九試単戦の説明書がメインディッシュといっても過言ではなかったのです。ジブリ映画『風立ちぬ』の特別パッケージとしての本キット、解説がなかなかのボリューム。史実と虚構が入り交じる本作に対して、堀越二郎という航空技術者の熱情と天才性を、その半生にあえてフィクションを加えた宮崎駿の作家性を、それぞれじっくり味わえるプラモデルだったのです。

そう、劇場公開から10年という今となって、二郎の思いを改めて受けとめ、そして彼が夢にまでも見たヒコーキを組み立て、ようやく私のなかの『風立ちぬ』が完成したのです。週末、ジブリパークで買ってきた本キットを開けたらすっかり気持ちが高まり、翌日に空いた時間で工作開始。「二郎が夢想してまで追い求めた翼を!あの翼をオレに見せてくれ〜!!」と、バババババッ!と1時間で組み上げてビューン!です。

ファインモールド1/48『風立ちぬ』九試単座戦闘機のキットでまず目につくのが逆ガルの主翼。それに対して小ぶりすぎる胴体。最初「ホントにこれ1/48スケールなの? 小さすぎでは」とギョッとしたくらい。そう、戦前に世界基準に挑んだこの「零戦以前の試作機」は大変コンパクトな機体だったと知ることに。胴体の外板はモールドがしっかり彫られていてストライプ柄のよう。とってもキュートだ。

パーツの合いが大変良いので、流し込み接着でパチパチ組み上げていけます。胴体は小ぶりな事もあってか、難なく貼り合わせできました。接着面が大きく緊張が走る主翼の貼り合わせもサクッと完遂。結果、このヒコーキ模型を組み立てるのに特殊なツールは必要ありませんでした。ニッパーにデザインナイフ、流し込み接着剤(速乾)。あと、ピンセットがあれば良いな。くらい。それと主ランナーも2枚だけなので工作の疾走感があります。

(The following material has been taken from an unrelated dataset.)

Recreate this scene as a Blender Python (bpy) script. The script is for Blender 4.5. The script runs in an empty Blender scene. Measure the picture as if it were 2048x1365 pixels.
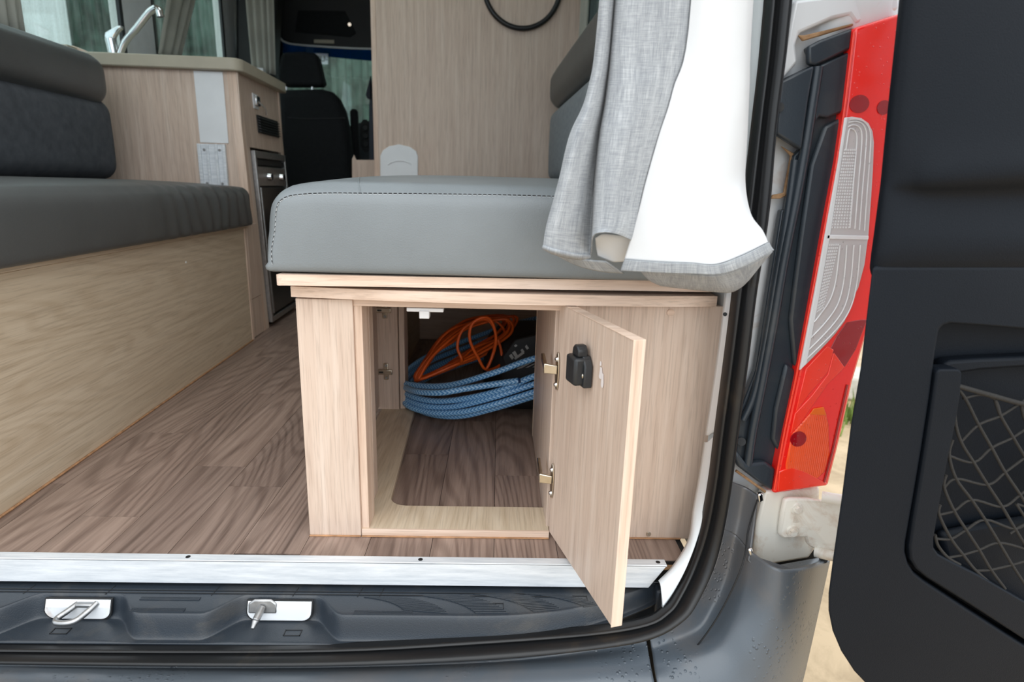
import bpy, bmesh, math, random
from mathutils import Vector, Matrix, noise
random.seed(7)
R = math.radians
col = bpy.context.scene.collection
scene = bpy.context.scene

# ------------------------------------------------------------------ camera
cd = bpy.data.cameras.new('camera')
cam = bpy.data.objects.new('camera', cd)
col.objects.link(cam)
cd.sensor_width = 36.0
cd.sensor_fit = 'HORIZONTAL'
cd.lens = 36.0 * 1210 / 2048
cd.clip_start = 0.02
m = [[0.99763, 0.01101, 0.06793], [-0.06311, -0.24719, 0.96691], [0.02744, -0.9689, -0.24591]]          # rows: world x, y, z of the camera's right / down / forward
cam.matrix_world = Matrix(((m[0][0], -m[0][1], -m[0][2], 0), (m[1][0], -m[1][1], -m[1][2], -0.83),
                           (m[2][0], -m[2][1], -m[2][2], 0.55), (0, 0, 0, 1)))
cd.dof.use_dof = True
cd.dof.focus_distance = 0.98
cd.dof.aperture_fstop = 5.0
scene.camera = cam
# ------------------------------------------------------------------ overcast sky, exposure
w = bpy.data.worlds.new('overcast'); scene.world = w; w.use_nodes = True
nt = w.node_tree; nt.nodes.clear()
wo = nt.nodes.new('ShaderNodeOutputWorld'); bg = nt.nodes.new('ShaderNodeBackground')
tc = nt.nodes.new('ShaderNodeTexCoord'); sp = nt.nodes.new('ShaderNodeSeparateXYZ')
rp = nt.nodes.new('ShaderNodeValToRGB')
nt.links.new(tc.outputs['Generated'], sp.inputs[0]); nt.links.new(sp.outputs['Z'], rp.inputs[0])
rp.color_ramp.elements[0].position = 0.0; rp.color_ramp.elements[0].color = (0.62, 0.70, 0.78, 1)
rp.color_ramp.elements[1].position = 0.8; rp.color_ramp.elements[1].color = (0.93, 0.97, 1.0, 1)
nt.links.new(rp.outputs[0], bg.inputs[0]); bg.inputs[1].default_value = 1.0
nt.links.new(bg.outputs[0], wo.inputs[0])
sd = bpy.data.lights.new('hazy_sun', 'SUN'); sd.energy = 0.5; sd.angle = R(70); sd.color = (1, .97, .92)
so = bpy.data.objects.new('hazy_sun', sd); col.objects.link(so); so.rotation_euler = (R(48), 0, R(12))
scene.view_settings.view_transform = 'Standard'
scene.view_settings.look = 'None'
scene.view_settings.exposure = 1.1
scene.view_settings.gamma = 1.0
scene.view_settings.use_curve_mapping = False

# ------------------------------------------------------------------ materials
def lin(c):
    return tuple(((v/255)/12.92 if v/255 <= .04045 else ((v/255+.055)/1.055)**2.4) for v in c) + (1,)
class NT:
    def __init__(s, name):
        s.m = bpy.data.materials.new(name); s.m.use_nodes = True
        s.t = s.m.node_tree; s.b = s.t.nodes['Principled BSDF']; s.out = s.t.nodes['Material Output']
    def n(s, typ, **k):
        x = s.t.nodes.new('ShaderNode' + typ)
        for a, v in k.items():
            if a[0] == '_': setattr(x, a[1:], v)
            else: x.inputs[a.replace('__', ' ')].default_value = v
        return x
    def l(s, a, b): s.t.links.new(a, b)
    def coord(s, scale=(1, 1, 1), which='Object', rot=(0, 0, 0)):
        t = s.n('TexCoord'); mp = s.n('Mapping'); mp.inputs['Scale'].default_value = scale
        mp.inputs['Rotation'].default_value = rot
        s.l(t.outputs[which], mp.inputs[0]); return mp.outputs[0]
    def ramp(s, fac, stops):
        r = s.n('ValToRGB'); e = r.color_ramp.elements
        while len(e) < len(stops): e.new(.5)
        for i, (p, c) in enumerate(stops): e[i].position = p; e[i].color = c
        s.l(fac, r.inputs[0]); return r.outputs[0]
    def noise(s, vec, scale, detail=4, rough=.5, dist=0):
        x = s.n('TexNoise'); x.inputs['Scale'].default_value = scale; x.inputs['Detail'].default_value = detail
        x.inputs['Roughness'].default_value = rough; x.inputs['Distortion'].default_value = dist
        s.l(vec, x.inputs['Vector']); return x.outputs['Fac']
    def mix(s, fac, a, b, mode='MIX'):
        x = s.t.nodes.new('ShaderNodeMix'); x.data_type = 'RGBA'; x.blend_type = mode
        for sock, v in ((x.inputs[0], fac), (x.inputs[6], a), (x.inputs[7], b)):
            if isinstance(v, (int, float, tuple)): sock.default_value = v
            else: s.l(v, sock)
        return x.outputs[2]
    def bump(s, h, strength=.3, dist=.001, prev=None):
        b = s.n('Bump'); b.inputs['Strength'].default_value = strength; b.inputs['Distance'].default_value = dist
        s.l(h, b.inputs['Height'])
        if prev is not None: s.l(prev, b.inputs['Normal'])
        s.l(b.outputs[0], s.b.inputs['Normal']); return b.outputs[0]
    def math(s, op, a, b=None):
        x = s.n('Math', _operation=op)
        for i, v in enumerate((a, b)):
            if v is None: continue
            if isinstance(v, (int, float)): x.inputs[i].default_value = v
            else: s.l(v, x.inputs[i])
        return x.outputs[0]

def wood(name, tones, axis='Z', rough=.5, scale=1.0, figure=.35, rnd=False):
    q = NT(name); s = {'X': (.035, 1, 1), 'Y': (1, .035, 1), 'Z': (1, 1, .035)}[axis]
    v = q.coord(tuple(a*scale for a in s))
    if rnd:
        oi = q.n('ObjectInfo'); ad = q.n('VectorMath', _operation='ADD')
        cb = q.n('CombineXYZ')
        for i in range(3): q.l(q.math('MULTIPLY', oi.outputs['Random'], 7.3+3*i), cb.inputs[i])
        q.l(v, ad.inputs[0]); q.l(cb.outputs[0], ad.inputs[1]); v = ad.outputs[0]
    n1 = q.noise(v, 62, 5, .6, .15)
    n2 = q.noise(v, 330, 3, .6)
    # slow cathedral figure: contour lines of a broad noise stretched along the grain
    sc2 = {'X': (3.2, 1, 1), 'Y': (1, 3.2, 1), 'Z': (1, 1, 3.2)}[axis]
    mp = q.n('Mapping'); mp.inputs['Scale'].default_value = sc2; q.l(v, mp.inputs[0])
    nb = q.noise(mp.outputs[0], 5.5, 1.5, .45)
    rings = q.math('SINE', q.math('MULTIPLY', nb, 230))
    rings = q.math('MULTIPLY_ADD', rings, .5); rings.node.inputs[2].default_value = .5
    base = q.ramp(n1, [(.30, tones[0]), (.52, tones[1]), (.72, tones[2])])
    fig = q.ramp(rings, [(0, tones[0]), (.6, tones[2])])
    c = q.mix(figure, base, fig)
    pores = q.ramp(n2, [(.36, (.72, .70, .68, 1)), (.50, (1, 1, 1, 1))])
    c = q.mix(.55, c, pores, 'MULTIPLY')
    if rnd:
        r2 = q.ramp(oi.outputs['Random'], [(0, (.84, .83, .83, 1)), (1, (1.12, 1.11, 1.10, 1))])
        c = q.mix(1.0, c, r2, 'MULTIPLY')
    q.l(c, q.b.inputs['Base Color']); q.b.inputs['Roughness'].default_value = rough
    q.bump(n2, .12, .0006)
    return q.m
OAK = [lin((198, 174, 157)), lin((210, 188, 171)), lin((220, 201, 186))]
OAKY = [lin((192, 172, 146)), lin((208, 190, 165)), lin((217, 201, 178))]
W_Z = wood('pale_oak_upright', OAK, 'Z', figure=.10)
W_X = wood('pale_oak_across', OAK, 'X', figure=.16)
W_Y = wood('pale_oak_lengthwise', OAKY, 'Y', figure=.30)
EDGE = [lin((200, 170, 148)), lin((222, 196, 176)), lin((236, 214, 198))]
E_X = wood('oak_edge_band', EDGE, 'X', figure=.05)
E_Z = wood('oak_edge_upright', EDGE, 'Z', figure=.05)
FLOORM = wood('grey_brown_oak_vinyl', [lin((104, 87, 79)), lin((144, 123, 112)), lin((168, 148, 136))], 'Y', rough=.42, figure=.34, rnd=True)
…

二郎が夢にまで見たヒコーキが完成。 胴体が小ぶりなので翼の主張を強く感じられる特異なフォルム。歴史上、採用例が少ない「主翼は逆ガル」という結論に、二郎の並々ならぬ熱情を模型ごしに感じ取れます。この試作一号機を皮切りに二郎は世界の記録を塗り替える戦闘機をつくり上げていく事になります。アコがれと向上心、良いモノをつくりたい熱情、成し得た熱狂、高めた機能が持つ美しさ、それらに人々が魅せられるのも内包するのが戦争の恐ろしさである。宮崎駿が作品で延々と示してきた事であり、映画『風立ちぬ』ではより具体的に見せてくれたワケです。
とはいえ結果、このキットが持つ物語性、造形美、組み味にシビれきった私。なんて人間の業が深きヒコーキ模型なんでしょう… ゆえに、オススメです! レッツ業!

余談。2022年11月1日に愛・地球博記念公園内に開設されたジブリパーク。そのメインといえる『ジブリの大倉庫』がスゴかった。模型の世界だった。プラモデル愛好家の皆さん、大空模型だけが模型ではありませんでしたよ。多くは語りません。ぜひ、行きましょう。ジブリパークの予約は手間ですが『ジブリの大倉庫』を予約しての往訪をぜひ。

そしてわたくし、企画展示室で最後、宮崎駿にブン殴られて終わりました。